Il prezzo della dignità

Il prezzo della dignità

Luglio 4, 2023 2 Di beppe orlando

Qual’è il prezzo minimo da assegnare al lavoro, affinchè non se ne tradisca profondamente la finalità più alta, che è quella di contribuire al pieno sviluppo della persona umana, cosí come previsto dall’ art.3 della nostra Costituzione? E al di sotto del quale si rischia di annullare, in un percorso a ritroso nel tempo, i due secoli di storia che ne hanno sancito l’evoluzione, da merce a diritto inalienabile?

Siamo arrivati dunque a dare un prezzo alla dignità, perchè è di questo che stiamo parlando, come se dessimo un prezzo alla libertà. Ne siamo costretti, perchè nel nostro (bel) paese lo iato tra democrazia formale e sostanziale si fa sempre più profondo, nonostante la nostra Costituzione, tanto bella, quanto disattesa.

Nove euro l’ora, è la proposta su cui si dibatte da giorni, il che significa che esistono contratti che prevedono cifre ben più basse. Per chi lavora 40 ore settimanali, si arriverebbe, se passasse la proposta, si e no, ad una busta paga minima di 1000 euro al mese. Sarebbe questo il discrimine tra il rispetto della persona ed il suo sfruttamento? Il bello (si fa per dire) è che qualcuno ritiene, nonostante il nostro, sia il paese che ha gli stessi stipendi di trent’anni fa (in Francia e Germania sono aumentati del 33%), che non sia assolutamente il caso di introdurre una tale barriera, che sia lecito offrire stipendi da fame, che ci siano imprese che prosperano tranquille sullo sfruttamento della mano d’opera se non sul lavoro nero.

In California, gli homeless si alzano al mattino dal loro cartone per andare a lavorare e vi fanno ritorno al termine del turno. È questo il modello a cui stiamo tendendo? Uno Stato sempre più a numero chiuso dove ogni giorno aumenta il numero degli esclusi?

Le democrazie occidentali hanno costruito il loro “successo” economico coniugando la libertà di impresa con il rispetto del lavoro, con il riconoscimento dei lavoratori non più come classe antagonista ma come cointeressata e partecipe del destino del progetto imprenditoriale.
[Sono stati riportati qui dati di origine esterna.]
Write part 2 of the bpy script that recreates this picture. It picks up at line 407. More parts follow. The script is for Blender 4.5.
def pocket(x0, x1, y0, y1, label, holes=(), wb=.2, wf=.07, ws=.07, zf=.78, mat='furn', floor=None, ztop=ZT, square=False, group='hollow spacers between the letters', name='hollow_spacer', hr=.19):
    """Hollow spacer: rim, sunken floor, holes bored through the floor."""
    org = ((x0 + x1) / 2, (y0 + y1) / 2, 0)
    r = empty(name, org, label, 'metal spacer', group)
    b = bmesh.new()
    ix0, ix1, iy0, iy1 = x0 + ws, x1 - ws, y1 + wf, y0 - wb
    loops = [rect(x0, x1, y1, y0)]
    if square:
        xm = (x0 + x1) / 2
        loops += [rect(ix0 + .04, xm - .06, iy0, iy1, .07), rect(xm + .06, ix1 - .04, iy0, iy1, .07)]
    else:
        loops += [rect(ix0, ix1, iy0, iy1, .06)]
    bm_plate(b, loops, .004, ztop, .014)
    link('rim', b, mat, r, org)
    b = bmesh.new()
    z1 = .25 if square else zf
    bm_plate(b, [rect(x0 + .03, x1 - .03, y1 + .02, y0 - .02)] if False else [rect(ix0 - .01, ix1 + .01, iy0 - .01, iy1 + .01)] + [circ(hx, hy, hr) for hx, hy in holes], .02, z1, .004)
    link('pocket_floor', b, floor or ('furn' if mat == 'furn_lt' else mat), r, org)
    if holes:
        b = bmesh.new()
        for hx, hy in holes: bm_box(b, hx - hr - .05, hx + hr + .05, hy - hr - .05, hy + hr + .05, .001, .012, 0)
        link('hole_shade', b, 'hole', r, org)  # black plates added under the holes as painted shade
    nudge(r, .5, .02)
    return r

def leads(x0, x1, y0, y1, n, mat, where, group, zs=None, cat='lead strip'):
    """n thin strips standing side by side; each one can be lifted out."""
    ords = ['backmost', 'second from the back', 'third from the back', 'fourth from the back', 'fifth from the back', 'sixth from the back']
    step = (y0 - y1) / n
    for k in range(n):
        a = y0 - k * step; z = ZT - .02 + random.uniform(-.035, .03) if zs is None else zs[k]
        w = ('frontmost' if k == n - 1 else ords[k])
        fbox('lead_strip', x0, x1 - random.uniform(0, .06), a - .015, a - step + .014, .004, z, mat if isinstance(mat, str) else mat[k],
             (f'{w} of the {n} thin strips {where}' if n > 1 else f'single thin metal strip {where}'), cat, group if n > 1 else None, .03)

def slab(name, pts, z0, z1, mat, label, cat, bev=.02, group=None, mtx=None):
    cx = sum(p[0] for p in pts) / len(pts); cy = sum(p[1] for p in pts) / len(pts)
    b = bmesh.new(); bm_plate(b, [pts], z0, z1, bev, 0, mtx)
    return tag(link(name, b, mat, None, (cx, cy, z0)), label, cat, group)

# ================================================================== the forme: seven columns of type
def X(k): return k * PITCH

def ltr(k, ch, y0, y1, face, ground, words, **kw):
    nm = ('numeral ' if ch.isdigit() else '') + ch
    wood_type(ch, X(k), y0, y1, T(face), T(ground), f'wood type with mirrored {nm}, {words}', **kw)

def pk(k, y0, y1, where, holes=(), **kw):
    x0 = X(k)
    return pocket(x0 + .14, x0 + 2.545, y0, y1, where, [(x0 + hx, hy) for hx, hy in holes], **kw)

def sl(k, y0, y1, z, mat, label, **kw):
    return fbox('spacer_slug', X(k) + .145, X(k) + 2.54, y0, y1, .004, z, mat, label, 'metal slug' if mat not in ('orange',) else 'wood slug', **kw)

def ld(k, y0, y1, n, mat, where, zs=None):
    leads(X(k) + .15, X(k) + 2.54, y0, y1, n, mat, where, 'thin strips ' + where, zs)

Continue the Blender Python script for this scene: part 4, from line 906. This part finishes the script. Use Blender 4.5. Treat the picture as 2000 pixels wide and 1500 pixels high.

Cosí facendo hanno prodotto quella ricchezza diffusa conosciuta col nome di Welfare State, in un circolo virtuoso che, per non interrompersi, però, ha un’unica ed imprenscindibile condizione: il lavoro dignitoso, e nelle condizioni e nel trattamento economico.

Il lavoro (pagato il giusto) è il primo dei diritti (art.1 della nostra Costituzione), la matrice senza la quale non si possono realizzare tutti gli altri. È l’unica chiave in grado di aprire quella porta che da accesso ai diritti “secondari” come il cibo, la casa, la sanità, la cultura, il tempo libero, la cura di se stessi. In una parola, senza un lavoro che sia rispettoso dell’essere umano, non si inizia neppure quel percorso cosí necessario per sentirsi parte di una comunità, per dare un senso alla propria vita. Senza quella chiave, si resta al di qua, in un mondo di esclusi, di senza nome, in un ghetto di nuove “lettere scarlatte”.

Siamo agli albori di una nuova “rivoluzione” economica, paragonabile (per difetto?) nei possibili effetti, a quella industriale del diciannovesimo secolo, che si associerà, inoltre, a mutamenti climatici e demografici di impatto planetario. Tutto questo richiederà, per non produrre ancora più diseguaglianze, più Stato e non meno Stato, ma l’Italia sembra voler andare nella direzione opposta. Siamo cosí sicuri che alle Imprese, cosí come ai conti dello Stato, l’aumento della povertà convenga davvero?